Yesterday, Bitcoin fell from $52,000 to $43,000 in less than an hour. This unexpected plunge had traders dazed and confused as to why and how it happened. This brutal collapse led to a total of $3.54 Billion of liquidation in derivative markets according to Cryptodiffer.

What Exactly Happened with Bitcoin?

Taking a look at the data provided by Tradingview, we can see after reaching $52,000, a massive sell-off started to happen early in the day. Bitcoin was very volatile before this collapse with the RSI level above 60. Generally speaking, when there is a bullish outlook and the greed level is high accompanied by tendency to buy, volatility rises. At that point, overleveraged traders with long positions expose themselves to the upcoming correction. In that scenario, a chain reaction of long accounts being liquidated causes a crash.

Who is to Blame?

According to crypto analyst Michaël van de Poppe, it was the “overleveraged positions getting liquidated in a chain reaction, causing a massive wick”.
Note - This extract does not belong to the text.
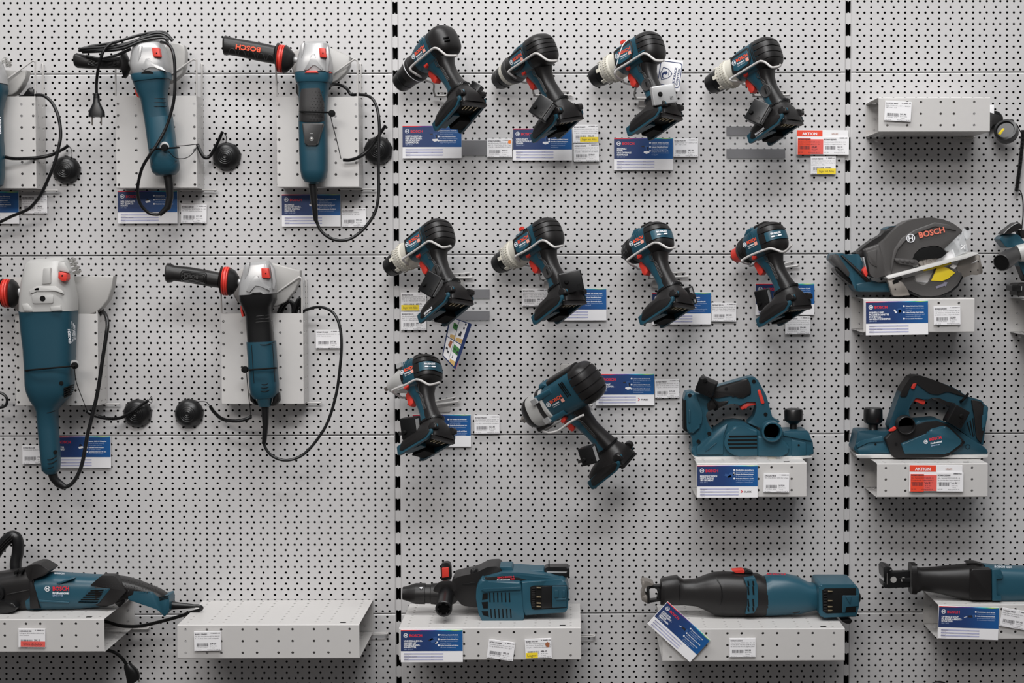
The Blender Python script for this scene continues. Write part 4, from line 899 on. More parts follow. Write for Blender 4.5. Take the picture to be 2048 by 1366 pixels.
L_B = ('Akku-Bohrschrauber BOSCH GSR 18V - 55', 'Bohrl. 1.5 - 13 mm, Drehm. 55 Nm, 2 Gang,', '1.1 kg, inkl. 1 - Akku-Satz B2.0Ah und Ladeger\u00e4t')
price_tag('price tag with an orange dot sticker', 974, 277.5, 1024, 314.5, 9, 'BO06019H5200RA', L_B, '303.15', dot=True)
price_tag('price tag with yellow sticker beside the WENN KRAFT card', 1146, 249.5, 1196.5, 285.5, 9, 'BO06019K6009', L_B, '436.55', sticker=('Lager mit Akku', .28, .05, 1.0, .32, 'yellow'))
price_tag('plain price tag under the yellow stickered tag at WENN KRAFT card', 1147.5, 287, 1198, 323, 9, 'BO06019K6002', L_B, '259.60', ang=-.6)
price_tag('price tag right of the MAXIMALE POWER card', 1347, 277, 1396, 313.5, 8, 'BO06019G0109', ('Akku-Bohrschrauber 18 V - 150 BOSCH GSR', '18V - 150 C Solo'), '281.00')
price_tag('yellow stickered price tag under the red and white sale tag', 1621.5, 313, 1671.5, 348.5, 8, 'BO06019J5005', ('Akku-Bohrschrauber BOSCH GSR 18V - 90 C', '13 V, 2 Akku 5 Ah und 1 Akku - Ladeger\u00e4t', 'gel\u00f6tet in L - Box'), '759.85', sticker=('Lager mit Akku', .25, .02, 1.0, .32, 'yellow'))
price_tag('yellow stickered price tag left of the drill with leaflet', 802, 585, 852.5, 621.5, 8, 'BO06019J5105', L_B, '689.70', sticker=('Lager mit Akku', 0.01, .02, .72, .32, 'yellow'))
price_tag('plain price tag under the yellow one left of the leaflet drill', 802, 623.5, 852.5, 660, 8, 'BO06019J5101', L_B, '345.10')
price_tag('price tag left of the foot of the drill with red top button', 1044, 577, 1095, 612.5, 10, 'BO06019G030A', L_B, '286.50')
price_tag('price tag right of the card behind the black nosed impact driver', 1423, 605.5, 1472.5, 643, 8, 'BO06019J0101', L_B, '281.55', ang=.6)
price_tag('price tag under the foot of the red sleeved impact driver', 1570.5, 632.5, 1620.5, 668.5, 8, 'BO06019J0200', L_B, '254.80')
price_tag('price tag right of the card beside the pale nosed impact wrench', 948.5, 830.5, 999, 867, 8, 'BO06019K6001', L_B, '323.85', ang=-.4)
price_tag('price tag right of the card with the turbo mark', 1310, 758.5, 1358.5, 796, 8, 'BO06019J8301', L_B, '372.25', ang=-1.5)
price_tag('price tag on the shelf under the planer with black dust port', 1527, 946.5, 1578.5, 985, 155, '24.3228.4836', ('Akku-Hobel BOSCH GHO 18 V - LI Solo',), '267.30', ang=.8)
price_tag('price tag on the shelf under the circular saw', 1867.5, 612, 1921, 649.5, 156, 'BO06016A4001', ('Akku-Metall - Kreiss\u00e4ge BOSCH GKM 18', 'V, Z 138x20 mm, Schnitttiefe 50 mm, 2.5 kg,', 'inkl. BOSCH ohne Akku, Ladeger\u00e4t inkl. Zubeh\u00f6r'), '322.85', ang=-1.5)
price_tag('price tag tilted on the short empty shelf at the upper right', 1769.5, 202.5, 1822.5, 242, 155, '24.3705.4947', ('Akku-Trockenbau 12 V - 4 BOSCH', 'SET 12V - 2.0'), '241.90', ang=3.5)
price_tag('price tag with coral handwritten sticker on the polisher shelf', 36.5, 1257, 90.5, 1295, 240, '24.0600.0100', ('Polierger\u00e4t 180 W BOSCH GPO 14 CE', 'ohne Zubeh\u00f6r'), '395.15', sticker=('Ohne Zubeh\u00f6r', .09, .03, 1.0, .32, 'salmon'), ang=.8)
price_tag('price tag on the wide empty shelf', 388, 1263, 442, 1302, 246, 'BO0611904001', ('Akku-Bohr- Meisselhammer BOSCH GBH 18 V', '3 x 1 ohne Akku und Ladeger\u00e4t'), '279.20', ang=-.8)
price_tag('plain tilted price tag on the rotary hammer shelf', 975, 1281.5, 1028.5, 1319.5, 237, 'BO061191000B', ('Akku-Bohr- und Meisselhammer 18 V - 26', '2.6 kg, BOSCH GBH 18V - 26 F'), '792.60', ang=8)
price_tag('stained price tag with yellow corner sticker on rotary hammer shelf', 1050, 1277, 1103.5, 1317, 237, 'BO0611921001', ('Akku-Bohr- und Meisselhammer BOSCH GBH', '18 V, Bohren - 26 mm, Meissel 13 mm, 2.6', '2.6 kg, 4.1 - BOSCH inkl. ohne Akku und'), '486.35', sticker=('Lager', 0.02, .02, .47, .30, 'yellow'), stain=True, ang=-2.2)
price_tag('price tag on the shelf front under the black nosed sabre saw', 1459, 1276, 1511.5, 1314.5, 237, 'BO06016C5001', ('Akku-S\u00e4bels\u00e4ge BOSCH GSA 18V - 28', '18 V, Hub 28 mm - Hub 3000, Hub 28 mm, 3.5 kg', 'inkl. - BOSCH ohne Akku und Ladeger\u00e4t, Zubeh\u00f6r'), '335.25', head=False)
price_tag('tilted price tag cut by the right frame edge on lower shelf', 2001.5, 1219, 2056, 1257, 155, '24.3830.4830', ('Akku-S\u00e4bels\u00e4ge BOSCH GSA 11', '1100 Watt E Ladeger\u00e4t'), '261.45', ang=10)
def sale_tag(label, x0, y0, x1, y1, d, code, lines, p1, p2):
    c, R = frame_at((x0 + x1) / 2, (y0 + y1) / 2, d, 0.5); s = mmpp(d); w, h = (x1 - x0) * s, (y1 - y0) * s; hw, hh = w / 2, h / 2; y = -.2; k = w / 112
    t = Thing('sale_tag', label, 'sale tag', c, R, 'red and white sale tags')
    m = MB(); q = [(-hw, -hh), (hw, -hh), (hw, hh), (-hw, hh)]; m.prism([(a, 0, b) for a, b in q], [(a, 2.4, b) for a, b in q], .2, 1); t.part('card', m, 'white', local=True)
    m = MB(); m.quad((0, y, 0), EX, EZ, -hw + .3, hh - h * .25, -hw + w * .5, hh - .3); t.part('red_header', m, 'sale', local=True, ang=0)
    m = MB(); m.box((-hw + w * .145, -1.2, -h * .17), (w * .125, .5, h * .33)); sl = t.part('red_film', m, 'sale', local=True)
    m = MB(); m.box((-hw + w * .39, -1.1, -h * .17), (w * .13, .4, h * .30)); t.part('red_slip', m, 'salmon', local=True)
    m = MB(); m.box((hw - w * .235, -1.1, -h * .13), (w * .25, .5, h * .36)); t.part('white_slip', m, 'white', local=True)
    m = MB(); m.text('AKTION', (-hw + w * .25, y - .3, hh - h * .20), EX, EZ, h * .15, True, w * .29, 'C'); t.part('header_lettering', m, 'whitep', local=True, ang=0)
    m = MB(); m.text('statt', (hw - w * .26, y - .3, hh - h * .18), EX, EZ, h * .12, False, w * .13, 'C'); t.part('header_note', m, 'brown', local=True, ang=0)
    m = MB()
    for ox, pr in ((-hw + w * .03, p1), (-hw + w * .53, p2)):
        yy = -1.9; m.text(code, (ox, yy, hh - h * .41), EX, EZ, h * .085, True, w * .24)
        for i, ln in enumerate(lines): m.text(ln, (ox, yy, hh - h * (.50 + .085 * i)), EX, EZ, h * .06, False, w * .42)
        bars(m, ox + w * .03, -hh + h * .22, w * .19, h * .14, yy, code); m.text(pr, (ox + w * .26, yy, -hh + h * .29), EX, EZ, h * .09, True, w * .10)
        m.text('(8.1% inkl.)', (ox + w * .26, yy, -hh + h * .21), EX, EZ, h * .055, False, w * .12); m.text('1 St\u00fcck', (ox + w * .27, yy, -hh + h * .14), EX, EZ, h * .055, False, w * .08)
        m.text('Katalogpreis: 361.10', (ox + w * .20, yy, -hh + h * .07), EX, EZ, h * .055, False, w * .21); m.text('Lief. 100', (ox, yy, -hh + h * .08), EX, EZ, h * .045, False, w * .09)
    m.text('IMMER AG', (hw - w * .02, -1.9, hh - h * .34), EX, EZ, h * .06, True, w * .15, 'R'); t.part('print', m, 'ink', local=True, ang=0)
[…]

Poppe had predicted before that the $49,500 support level had been a crucial point to hold the price. And once it failed, all hell broke loose.
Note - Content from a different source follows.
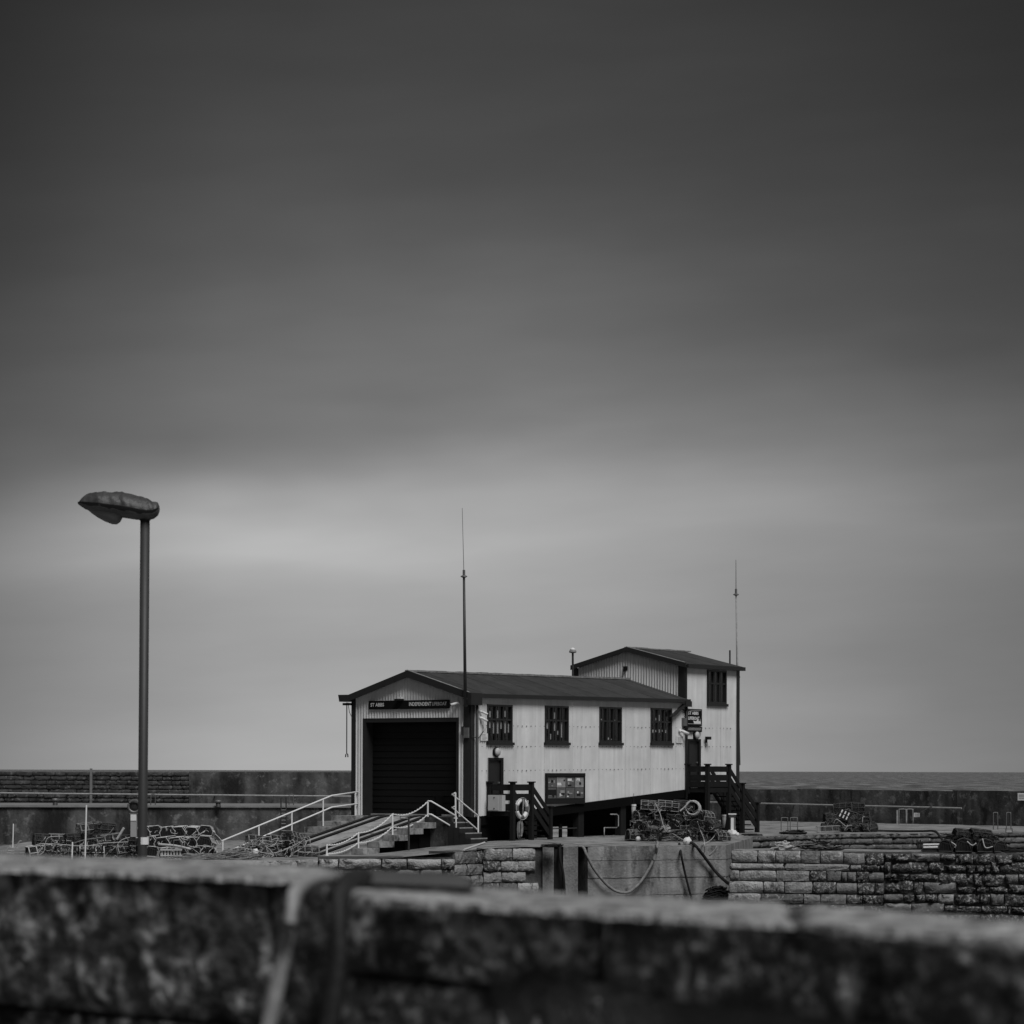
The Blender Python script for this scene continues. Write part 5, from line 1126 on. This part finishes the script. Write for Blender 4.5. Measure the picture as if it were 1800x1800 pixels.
for i, (pts, lab, mt) in enumerate([(((62, 1486), (75, 1483), (100, 1484), (150, 1487), (185, 1482), (225, 1480)), 'long pale line draped across the left creel pile', 'rope_pale'), (((65, 1503), (78, 1485), (86, 1472), (110, 1470)), 'bent pale line at the left end of the creel pile', 'rope_pale'), (((68, 1503), (77, 1497), (79, 1484)), 'short pale loop low at the left creel pile', 'rope_pale'), (((130, 1482), (150, 1476), (185, 1470), (200, 1455)), 'pale line slanting up the left creel pile', 'rope_grey'),
    (((205, 1476), (212, 1465), (218, 1455)), 'bright stout stick left of the small service post', 'rope_pale'), (((210, 1500), (207, 1485), (215, 1476), (228, 1472)), 'pale line hanging at the middle of the left creel pile', 'rope_pale'), (((278, 1484), (310, 1487), (335, 1493)), 'pale stout rope across the creels right of the lamp post', 'rope_pale'), (((393, 1502), (420, 1490), (470, 1500), (500, 1494), (528, 1480)), 'pale line trailing over the creels at the slipway foot', 'rope_pale')]):
    rope([P(u, v, 98.6) for u, v in pts], .045 if 'stout' in lab else .016, mt, lab, 'line', n=5)
tangle('rope_heap', 'rope_grey', 'loose heap of rope spilling right of the creel pile', 358, 1513, .95, .5, .30, 50, .014, 41, D=98.3)
tangle('rope_heap', 'rope_grey', 'tangled rope heap between creel pile and slipway creels', 418, 1511, .75, .45, .42, 60, .013, 42, D=98.6)
mound('sack', 'pale_box', 'pale flat sack at the foot of the long handrail', 'sack', 410, 1500, .28, .2, .12, 15, D=99.2)
# fish crate of pale slats
c = P(304, 1515, 97.6); N = thing('slatted_crate', 'pale slatted crate standing on end by the creel pile', 'crate', c); rz = Vector((0, 1, 0))
for v0, v1 in ((1491.5, 1495), (1502, 1505)): m = MB(); a = P(282, v1, 97.6); b = P(320, v0 + 1, 97.6); m.box((a + b) / 2, (b.x - a.x, .04, b.z - a.z)); m.build('cross_bar', 'pale_box', N)
for i in range(7): m = MB(); a = P(283.5 + i * 5.3, 1517, 97.66); b = P(286.5 + i * 5.3, 1493, 97.66); m.box((a + b) / 2, (b.x - a.x, .03, b.z - a.z)); m.build('slat', 'pale_box', N)
m = MB(); m.tube([P(u, v, 97.4) for u, v in ((305, 1490), (305.5, 1477), (317, 1476.5), (320, 1491))], .02, 5, closed=True); solo(m, 'wire_stand', 'rope_grey', 'thin grey wire frame standing above the slatted crate', 'frame', P(312, 1491, 97.4))
# service post and round drum near the street lamp
N = thing('service_post', 'small pale service post partly behind the street lamp', 'post', P(235.5, 1475, 99)); k = 99 / F
m = MB(); m.box(P(235.3, 1450, 99), (10.5 * k, .2, 42 * k)); m.build('case', 'letter_grey', N); m = MB(); m.box(P(235.3, 1437, 99) - Vector((0, .11, 0)), (10 * k, .02, 11 * k)); m.build('label_plate', 'white_plastic', N); m = MB(); m.box(P(235.3, 1430, 99), (14 * k, .24, .04)); m.build('cap', 'galvanised', N)
N = thing('round_float', 'dark round drum shape on the ledge behind the street lamp', 'drum', P(236, 1415, 124)); k = 124 / F
m = MB(); m.lathe(P(236, 1417, 124) + Vector((0, .2, 0)), [(10 * k, 0), (11 * k, .1), (11 * k, .3), (10 * k, .4)], 20, Vector((0, -1, 0))); m.build('drum', 'steel_dark', N, smooth=True)
m = MB(); m.tube([P(236, 1417, 123.7) + Vector((10.5 * k * math.cos(a / 20 * 6.283), 0, 10.5 * k * math.sin(a / 20 * 6.283))) for a in range(20)], .05, 5, closed=True); m.build('rim', 'galvanised', N)
# ------------------------------------------------------------------ near quay with the street lamp
NQ = thing('near_quay', None, None, (0, 25, -2.9), kind='structure')
m = MB(); m.hexa([Vector((x, y, z)) for z in (-7, -2.9) for x, y in ((-16, 4), (14, 4), (16, 42), (-26, 42))]); m.build('quay_block', 'quay_paving', NQ)
DL = 35.0; kL = DL / F
lp = P(250, 1770, DL); lp.z = -2.9; N = thing('street_lamp', 'dark street lamp post with a wrinkled covered lantern head', 'street lamp', lp)
m = MB(); top = P(255, 908, DL); b_ = P(250.2, 1515, DL); dirn = (top - b_).normalized(); base = b_ + dirn * ((-2.9 - b_.z) / dirn.z)
m.tube([base, b_, top], 8.4 * kL, 16); m.build('post', 'post_paint', N, smooth=True)
m = MB(); m.lathe(base, [(.16, 0), (.16, .05), (.1, .3), (.065, .34)], 14); m.build('base_flange', 'post_paint', N)
m = MB(); q = P(252.5, 1478, DL); m.tube([q - UP * .045, q + UP * .045], .0635, 12); m.build('label_band', 'white_plastic', N)
# lantern: wrinkled cover lofted along its length (photo outline gives top and underside heights)
prof = [(137, 884, 886, .01), (142, 877, 890, .06), (150, 870, 895, .10), (162, 866, 899, .14), (175, 864, 902, .165), (188, 864.5, 905, .175), (202, 865, 907, .18), (216, 865.5, 910, .18), (228, 867, 912, .175), (240, 870, 913.5, .17), (250, 874, 914.5, .16), (260, 877, 914.5, .15), (270, 881, 912, .14), (277, 884, 906, .12), (279.5, 888, 900, .07)]
m = MB(); n = 28
stn = []
for i in range(len(prof) - 1):
    for k in range(4): f = k / 4; stn.append([prof[i][j] + (prof[i + 1][j] - prof[i][j]) * f for j in range(4)])
stn.append(list(prof[-1]))
for (u, v0, v1, w) in stn:
    ct = P(u, (v0 * .35 + v1 * .65), DL)
    for k in range(n):
        a = 2 * math.pi * k / n; up = math.sin(a); hh = ((v1 - v0) * .65 if up > 0 else (v1 - v0) * .35) * kL
        wr = noise.noise(Vector((u * .11 + .9 * math.cos(a), a * .8, 3))) * .016 + noise.noise(Vector((u * .35 - 2.5 * up, a * 2, 7))) * .005
        wr *= (1 if up > -.1 else .25) * min(1, w / .1)
        m.v.append(ct + Vector((0, math.cos(a) * (w + wr), up * (hh + wr))))
for i in range(len(stn) - 1):
    for k in range(n): k2 = (k + 1) % n; m.f.append((i * n + k, i * n + k2, (i + 1) * n + k2, (i + 1) * n + k))
m.f.append(tuple(range(n))); m.f.append(tuple((len(stn) - 1) * n + k for k in range(n)))
m.build('lantern_cover', 'lantern_cover', N, smooth=True)
m = MB(); K = 13
for (u, v0, v1, w) in stn:
    ct = P(u, (v0 * .35 + v1 * .65), DL)
    for k in range(K):
        a = math.pi * (1.0 + k / (K - 1)) ; hh = (v1 - v0) * .35 * kL
        m.v.append(ct + Vector((0, math.cos(a) * (w + .012), math.sin(a) * (hh + .008) + .02)))
for i in range(len(stn) - 1):
    for k in range(K - 1): m.f.append((i * K + k, i * K + k + 1, (i + 1) * K + k + 1, (i + 1) * K + k))
m.build('lower_housing', 'black_paint', N, smooth=True)
m = MB(); pr = [(155, 897, .02), (162, 903, .07), (172, 910, .10), (185, 917, .12), (197, 921.5, .125), (205, 922, .12), (211, 918, .10), (215, 911, .07), (217, 906, .02)]
for (u, v, w) in pr:
    for k in range(14):
        a = math.pi * k / 13; ct = P(u, 897, DL); m.v.append(ct + Vector((0, math.cos(a) * w, -math.sin(a) * (v - 897) * kL)))
for i in range(len(pr) - 1):
    for k in range(13): m.f.append((i * 14 + k, i * 14 + k + 1, (i + 1) * 14 + k + 1, (i + 1) * 14 + k))
m.build('lantern_bowl', 'lantern_bowl', N, smooth=True)
m = MB(); m.tube([P(255, 915, DL), P(255, 903, DL)], 9.5 * kL, 14); m.tube([P(268, 909, DL), P(273, 907, DL)], .02, 6); m.build('spigot', 'black_paint', N)
# ------------------------------------------------------------------ foreground wall
FW = thing('harbour_parapet', 'rough lichen-spotted stone wall across the foreground, out of focus', 'stone wall', (0, 5, -1))
def fstone(name, pts_top_front, pts_top_back, zt, zb_, mat, seed, nx=44, nz=24, ny=16, amp=.02):
    """pts: two (x, y) ends of the front and back edges of the stone; a rounded, pitted block"""
    A, B = [Vector((*p, 0)) for p in pts_top_front]; C, D_ = [Vector((*p, 0)) for p in pts_top_back]; m = MB()
    rows = [(0, zb_ + (zt - zb_) * j / nz, 0) for j in range(nz + 1)] + [(j / ny, zt, 1) for j in range(1, ny + 1)] + [(1, zb_, 2)]
    for i in range(nx + 1):
        f = i / nx
        for (g, z, kind) in rows:
            p = A.lerp(B, f).lerp(C.lerp(D_, f), g); p.z = z
            q = Vector((p.x * 3, p.y * 3, p.z * 3 + seed))
            e = min(f, 1 - f) * (B - A).length
            cp_ = 'coping' in name
            rnd = max(0, 1 - e / .03) ** 2 * .02 + (max(0, 1 - (zt - z) / .03) ** 2 * .010 if kind == 0 and cp_ else 0) + (max(0, 1 - (z - zb_) / .04) ** 2 * .022 if kind == 0 and not cp_ else 0)
            if cp_ and kind == 0 and z < zt - .001: z += .004 * noise.noise(Vector((p.x * 26, seed, z * 3))); p.z = z
            dsp = amp * (noise.noise(q) + .7 * noise.noise(q * 2.7) + .55 * noise.noise(q * 7) + .35 * noise.noise(q * 17))
            if kind == 0: p.y += rnd - dsp
            elif kind == 1: p.z += dsp * .35 - max(0, 1 - g / .12) ** 2 * .012 - max(0, 1 - e / .05) ** 2 * .02
            m.v.append(p)
    L = len(rows)
    for i in range(nx):
        for j in range(L - 1): a = i * L + j; m.f.append((a, a + L, a + L + 1, a + 1))
    m.f.append(tuple(range(L))); m.f.append(tuple(nx * L + j for j in range(L)))
    return m.build(name, mat, FW, smooth=True)
def xy(u, D): return (px(u, 1500)[0] * D, D)
# left run (further) and right run (nearer, a little lower)
def run(us, z1, z0, Df, Db, mat, seed, ut, amp=.02, name='stone'):
    for i, (a, b) in enumerate(zip(us, us[1:])):
        nxx = int((b - a) / 7)
        ff = lambda u, E: E[0] + (E[1] - E[0]) * (u - ut[0]) / (ut[1] - ut[0])
        g = .8
        fstone(name, (xy(a + g, ff(a, Df)), xy(b - g, ff(b, Df))), (xy(a + g, ff(a, Db)), xy(b - g, ff(b, Db))), z1, z0, mat, seed + i * 11, amp=amp, nx=nxx)
zl = -.215; zr_ = -.229
UL = (0, 840); DfL = (6.25, 5.25); DbL = (7.35, 5.95)
run([-240, 604], zl, zl - .012, DfL, DbL, 'fore_lit_top', 5, UL, .013, 'coping_or_lit_top')  # thin pale skin: light on the wall top painted over the same stone
run([606, 832], zl - .003, zl - .0125, DfL, DbL, 'mortar', 35, UL, .012, 'dark_slab')  # darker slab along the right end of the left run
run([-240, 480, 832], zl - .0125, zl - .30, (6.255, 5.255), DbL, 'fore_stone', 50, UL, .035)
run([-240, 150, 832], zl - .31, zl - .66, (6.29, 5.3), DbL, 'fore_stone', 80, UL, .035)
UR = (610, 1800); DfR = (5.12, 3.90); DbR = (5.85, 4.42)
run([606, 1400, 2100], zr_, zr_ - .012, DfR, DbR, 'fore_lit_top', 105, UR, .013, 'coping_or_lit_top')  # nearer run gets the same skin with top light in its colour
run([602, 1060, 2100], zr_ - .0125, zr_ - .135, (5.122, 3.902), DbR, 'fore_stone', 150, UR, .03)
run([600, 870, 1480, 2100], zr_ - .145, zr_ - .50, (5.15, 3.93), DbR, 'fore_stone', 180, UR, .035)
m = MB(); m.hexa([Vector((x, y, z)) for z in (-2.89, zr_ - .12) for x, y in ((-.28, 5.22), (.86, 3.75), (.98, 4.1), (-.28, 5.7))]); m.hexa([Vector((x, y, z)) for z in (-2.89, zl - .10) for x, y in ((-1.65, 6.92), (-.06, 5.42), (-.06, 5.8), (-1.65, 7.45))]); m.build('wall_core', 'mortar', FW)
# iron ladder rails bent over the wall
N = thing('iron_ladder', 'blurred iron ladder rails bent over the foreground wall', 'ladder', P(480, 1800, 4.9))
m = MB(); m.tube([P(600, 1543, 5.25), P(560, 1545, 5.15), P(540, 1549, 5.05), P(528, 1556, 4.95), P(519, 1572, 4.9), P(503, 1650, 4.88), P(488, 1730, 4.88), P(470, 1812, 4.88), P(455, 1880, 4.88)], .0135, 10); m.build('rail', 'iron_pale', N, smooth=True)
m = MB(); m.tube([P(506, 1622, 4.85), P(504, 1634, 4.85)], .021, 8); m.build('joint_collar', 'iron_dark', N)
m = MB(); m.tube([P(640, 1541, 5.3), P(618, 1543, 5.2), P(607, 1552, 5.1), P(600, 1580, 5.05), P(592, 1680, 5.03), P(578, 1812, 5.03), P(570, 1880, 5.03)], .017, 10); m.build('rail', 'iron_dark', N, smooth=True)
At this point, He believes that if the price could close above $47k to $48k, it could be an outlier and BTC will turn bullish not long after.

However, another major contributor to the crash are the whales according to analyst Scott Merker.

Merker states in a tweet that a massive dump by whales was responsible for the crash.

Perhaps both Poppe and Merker make solid points and the two stated reasons are partners in crime.

The Volatility

It has been said before that trading is all about navigating between the two primary emotions of fear and greed. For the crypto market, you can check the Fear & Greed Index here. It will help you to stay ahead of the predominant emotional direction in the market. Essentially, at times of extreme greed like yesterday volatility has a massive rise resulting in big crashes.